EXERCISE
The data below must be copied in full and without any change.
# # # # #
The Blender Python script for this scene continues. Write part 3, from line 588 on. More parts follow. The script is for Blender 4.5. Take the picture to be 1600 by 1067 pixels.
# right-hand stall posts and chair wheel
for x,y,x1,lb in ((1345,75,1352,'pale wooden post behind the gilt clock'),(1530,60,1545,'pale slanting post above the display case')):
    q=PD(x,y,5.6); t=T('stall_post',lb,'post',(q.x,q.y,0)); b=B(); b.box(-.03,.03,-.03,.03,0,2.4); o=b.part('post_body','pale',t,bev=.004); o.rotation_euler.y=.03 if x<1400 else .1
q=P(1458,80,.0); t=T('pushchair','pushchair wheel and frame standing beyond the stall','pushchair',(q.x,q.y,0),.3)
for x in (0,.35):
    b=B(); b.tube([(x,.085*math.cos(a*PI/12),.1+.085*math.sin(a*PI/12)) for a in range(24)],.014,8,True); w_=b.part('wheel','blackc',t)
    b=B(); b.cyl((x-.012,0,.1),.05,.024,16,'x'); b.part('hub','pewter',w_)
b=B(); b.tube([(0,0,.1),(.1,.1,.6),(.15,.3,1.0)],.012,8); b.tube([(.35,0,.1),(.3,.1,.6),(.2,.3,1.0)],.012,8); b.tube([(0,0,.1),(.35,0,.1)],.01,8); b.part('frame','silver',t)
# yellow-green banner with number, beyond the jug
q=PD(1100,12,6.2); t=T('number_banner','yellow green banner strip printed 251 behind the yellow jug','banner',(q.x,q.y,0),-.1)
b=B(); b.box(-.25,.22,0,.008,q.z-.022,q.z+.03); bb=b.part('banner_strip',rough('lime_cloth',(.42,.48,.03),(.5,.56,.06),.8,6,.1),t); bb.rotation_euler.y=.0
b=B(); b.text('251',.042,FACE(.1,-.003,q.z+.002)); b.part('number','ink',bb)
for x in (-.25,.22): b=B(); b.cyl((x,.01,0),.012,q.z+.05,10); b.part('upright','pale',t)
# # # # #
EXERCISE OUTPUT
The Blender Python script for this scene continues. Write part 3, from line 588 on. More parts follow. The script is for Blender 4.5. Take the picture to be 1600 by 1067 pixels.
# right-hand stall posts and chair wheel
for x,y,x1,lb in ((1345,75,1352,'pale wooden post behind the gilt clock'),(1530,60,1545,'pale slanting post above the display case')):
    q=PD(x,y,5.6); t=T('stall_post',lb,'post',(q.x,q.y,0)); b=B(); b.box(-.03,.03,-.03,.03,0,2.4); o=b.part('post_body','pale',t,bev=.004); o.rotation_euler.y=.03 if x<1400 else .1
q=P(1458,80,.0); t=T('pushchair','pushchair wheel and frame standing beyond the stall','pushchair',(q.x,q.y,0),.3)
for x in (0,.35):
    b=B(); b.tube([(x,.085*math.cos(a*PI/12),.1+.085*math.sin(a*PI/12)) for a in range(24)],.014,8,True); w_=b.part('wheel','blackc',t)
    b=B(); b.cyl((x-.012,0,.1),.05,.024,16,'x'); b.part('hub','pewter',w_)
b=B(); b.tube([(0,0,.1),(.1,.1,.6),(.15,.3,1.0)],.012,8); b.tube([(.35,0,.1),(.3,.1,.6),(.2,.3,1.0)],.012,8); b.tube([(0,0,.1),(.35,0,.1)],.01,8); b.part('frame','silver',t)
# yellow-green banner with number, beyond the jug
q=PD(1100,12,6.2); t=T('number_banner','yellow green banner strip printed 251 behind the yellow jug','banner',(q.x,q.y,0),-.1)
b=B(); b.box(-.25,.22,0,.008,q.z-.022,q.z+.03); bb=b.part('banner_strip',rough('lime_cloth',(.42,.48,.03),(.5,.56,.06),.8,6,.1),t); bb.rotation_euler.y=.0
b=B(); b.text('251',.042,FACE(.1,-.003,q.z+.002)); b.part('number','ink',bb)
for x in (-.25,.22): b=B(); b.cyl((x,.01,0),.012,q.z+.05,10); b.part('upright','pale',t)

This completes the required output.